This is even true for climate policy. Long a target of GOP derision, denial, and disdain, the Trump idea of taking whatever climate-related stuff the government had going and doing the exact opposite appears to be too much even for conservative voters.
“A large majority of registered voters oppose eliminating programs related to global warming,” reads a new report from the Yale Program on Climate Change Communication. In a country where a person or thing polling at 60 percent can look like a waterfall of support, “large” may be underselling it: 79 percent of registered voters oppose ordering all federal agencies such as NOAA, NASA, and the EPA to stop doing warming research, according to polling that was conducted in 1,040 adults between May 1 and May 12. As one might expect that includes almost all Democrats, but that’s not all: 73 percent of “liberal/moderate Republicans” and 56 percent of “conservative Republicans” share that opposition.
Similar numbers oppose ordering the agencies to stop providing information about climate change to the public — like, say, shuttering the climate.gov site, maybe? Or stopping the tracking of billion-dollar disasters? — including 78 percent of all voters and 69 and 58 percent of those two categories of Republicans. A decent number of GOP voters also aren’t on board with Trump’s war on certain forms of energy; 57 percent of liberal/moderates and 46 percent of conservative Republicans don’t like the idea of stopping offshore wind farm construction.
The same group showed back in March that more people in the country are concerned about climate change than the people currently in charge would have you believe. But now that Trump’s burn-it-all-down approach to the issue has started to take shape — exiting the Paris Agreement, flipping the EPA and its mission inside out, hollowing out NOAA and its ability to track both weather and climate, hindering renewable energy development and absolutely hucking money toward fossil fuel companies, and so on — the polling is showing how out of touch even with their ostensible supporters a lot of this really is.
Fully 55 percent of conservative Republicans think the government should fund more research into renewable energy sources; 66 percent of liberal/moderate GOP voters and 45 percent of conservative ones think there should be tax credits to buy clean and efficient appliances; half of the conservative faction even think the government should regulate carbon dioxide as a pollutant, a project Lee Zeldin and the EPA only just announced they want to abandon entirely.
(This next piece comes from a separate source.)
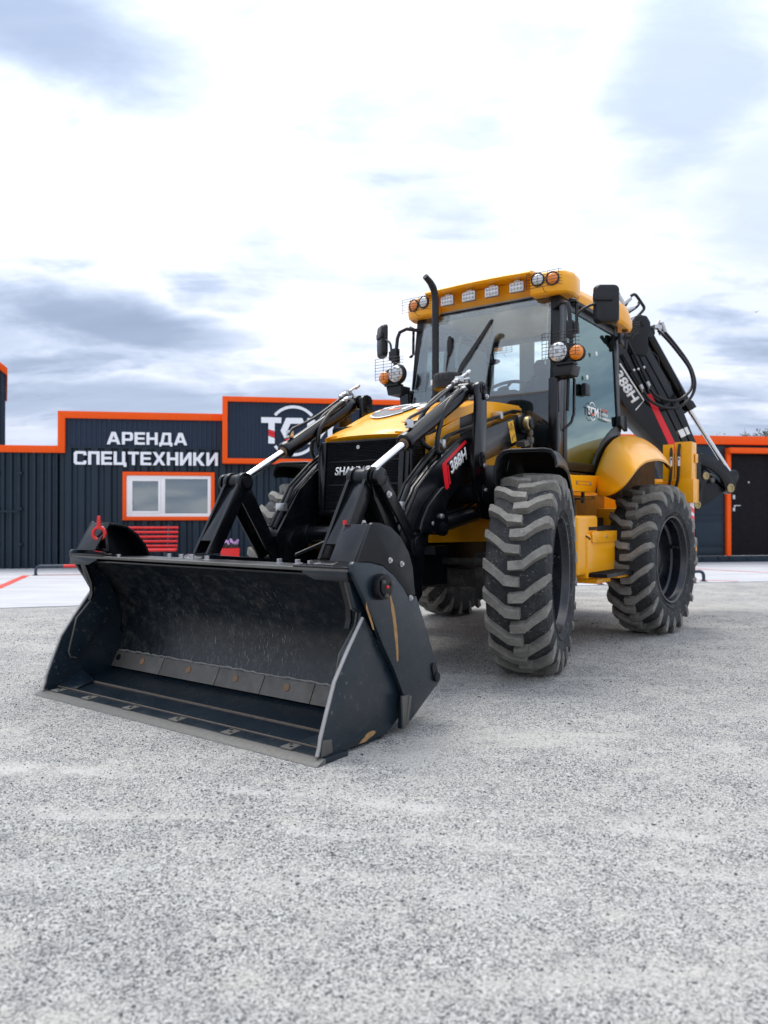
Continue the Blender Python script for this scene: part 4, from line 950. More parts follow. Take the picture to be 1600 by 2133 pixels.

Those numbers do mean, of course, that some people support the full-on climate denial machinations — but it is useful to take stock of just how small a group that is. In this sample at least, 40 percent of the sample were Republicans of any kind, and 28 percent considered themselves conservative Republicans. When you’re only getting half or less of that 28 percent, you’re into true weirdo outlier territory; unfortunately, its those outliers who are running the country.